The alien decides, after his “welcoming committee” attempts to blow him to smithereens, that he will make his mothership connection at the Winslow Crater in Arizona. Jenny is reluctant to help him at first, but becomes smitten as government officials begin trailing them, with the hope of capturing the alien and autopsying him. The film, for all of its science-fiction underpinnings, focuses on the relationship between characters. There are some stunning visual effects, but the film does not rely upon them in quite the same way that Carpenter’s The Thing (1982) does.
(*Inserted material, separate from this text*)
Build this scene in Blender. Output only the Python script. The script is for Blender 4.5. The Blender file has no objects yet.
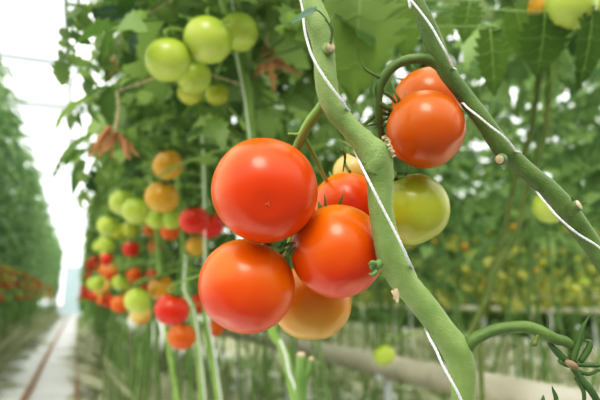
import bpy, math, random
import numpy as np
from mathutils import Vector, Matrix

random.seed(11)
rng = np.random.default_rng(11)
scene = bpy.context.scene
COL = scene.collection
PI = math.pi

# ------------------------------------------------------------------ camera
FPX = 560.0
CAM = Vector((0, 0, 1.0))
PITCH = math.atan(98 / FPX)
YAW = math.atan(222 / FPX * math.cos(PITCH))
FWD = Vector((math.sin(YAW) * math.cos(PITCH), math.cos(YAW) * math.cos(PITCH), math.sin(PITCH)))
RGT = Vector((math.cos(YAW), -math.sin(YAW), 0))
UPV = RGT.cross(FWD)

def P(u, v, d):
    """The point of the place seen at pixel (u, v), d metres deep."""
    return CAM + FWD * d + RGT * ((u - 300) / FPX * d) + UPV * ((200 - v) / FPX * d)

def proj(pts):
    q = np.asarray(pts) - np.array(CAM)
    d = q @ np.array(FWD)
    dd = np.where(np.abs(d) < 1e-6, 1e-6, d)
    return 300 + FPX * (q @ np.array(RGT)) / dd, 200 - FPX * (q @ np.array(UPV)) / dd, d

cam = bpy.data.cameras.new('camera')
cam.sensor_width = 36
cam.lens = FPX * 36 / 600
cam.clip_start = 0.02
cam.clip_end = 300
cam.dof.use_dof = True
cam.dof.focus_distance = 0.365
cam.dof.aperture_fstop = 6.8
cam_ob = bpy.data.objects.new('camera', cam)
COL.objects.link(cam_ob)
M = Matrix((RGT, UPV, -FWD)).transposed().to_4x4()
M.translation = CAM
cam_ob.matrix_world = M
scene.camera = cam_ob
scene.view_settings.view_transform = 'Standard'
scene.view_settings.look = 'None'
scene.view_settings.use_curve_mapping = True
cm = scene.view_settings.curve_mapping
cv = cm.curves[3]
for x_, y_ in ((.06, .042), (.22, .205), (.6, .655)):
    cv.points.new(x_, y_)
cm.update()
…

The film is also reminiscent of those cold-war era b-movies, where the aliens are benevolent, and humans are bloodsucking bastards.

They Live (1988)
Here’s the one line summary: A former professional wrestler moonlights as an action star in this film about a drifter finding sunglasses that enable him to see the alien-reptiles who have enslaved the human race on planet earth. In other words, stop reading this article right now and pop it in!

When Nada (Roddy Piper) first dons the sunglasses, he begins to see the world around him for what it “really is.” Billboard advertisements, when viewed with the sunglasses, feature nothing more than one word commands like “OBEY.” There is an alien race amongst us, he discovers, who have settled on earth to deplete its natural resources, render humans mindless consumption units, and perpetuate filth and propaganda through mass media outlets.

While Starman offers a surprisingly sentimental spin on science-fiction tropes, They Live embroils itself in science-fiction and action movie cliches, while also offering its own unique commentary about the illuminati, and the corporations that run the world and use it, selfishly, towards their own ends. The film didn’t exactly score high amongst critics upon its release, but we’re living in a different time now. Conspiracy theorists abound on the internet, and not only are people becoming generally more conscientious about their energy consumption but there are also many websites now that cater to consumers’ interest in information on going green. What I’m getting at, is that They Live is being re-embraced by a younger generation of cult movie fanatics, whether they engage with it as a goofy popcorn movie, or as a poignant comment about the pervasive influence of the illuminati.